É exatamente neste ponto que o jogo vai brilhar, porque se usa toda a linguagem cinematográfica para contar a sua história, recorre à jogabilidade para nos colocar no local. Em vários momentos somos chamados a agir: devemos lutar ou pacificar uma discussão que envolve comunistas contra religiosos; devemos atirar pedras à polícia do governo ou seguir uma abordagem pacifista; devemos defender um irmão entretanto inscrito na polícia secreta, ou deixá-lo cair com o governo, etc. Ou seja, “1979” não conta apenas a história do que aconteceu no Irão, coloca-nos lá, e conduz-nos a participar nos seus eventos, torna-nos de uma certa forma responsáveis pelo que acontece(u).

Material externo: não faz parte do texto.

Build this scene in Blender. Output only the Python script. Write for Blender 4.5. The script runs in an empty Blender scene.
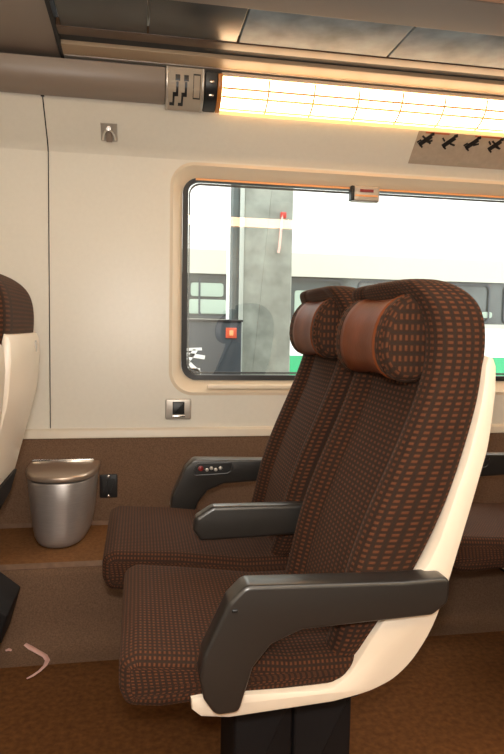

Ao contrário do cinema, não podemos apenas testemunhar a revolução, temos de a sentir por dentro, e assim a compreensão do sucedido deixa de ser meramente informacional passando para um plano mais experiencial.

Tecnicamente, esta experienciação tem falhas, nomeadamente de balanceamento e ritmo, e teria ganho com mais investimento em UX. Por outro lado, o jogo é bastante curto, são apenas 2 horas, o que não dá muito tempo para construir toda a imersão, mais ainda para uma cultura tão distante e complexa. Ainda assim, e como disse, estamos perante um jogo com financiamento reduzido o que torna complicado atingir a excelência a todos os níveis.

Em termos da experiência geral, adorei o confronto sentido com uma cultura muito pouco difundida no ocidente. Permite-nos conhecer um pouco mais de um país tão rico culturalmente, e perceber o quão próximos todos estamos, o quanto as ideologias se aproximam independentemente do ponto geográfico e até mesmo das religiões. Por outro lado, permite ainda compreender como já em 1979 os problemas face à influencia dos EUA se registavam. Contudo, é com muita pena que vejo o atual governo do Irão a banir um jogo que acredito servir imenso no dar a conhecer do país.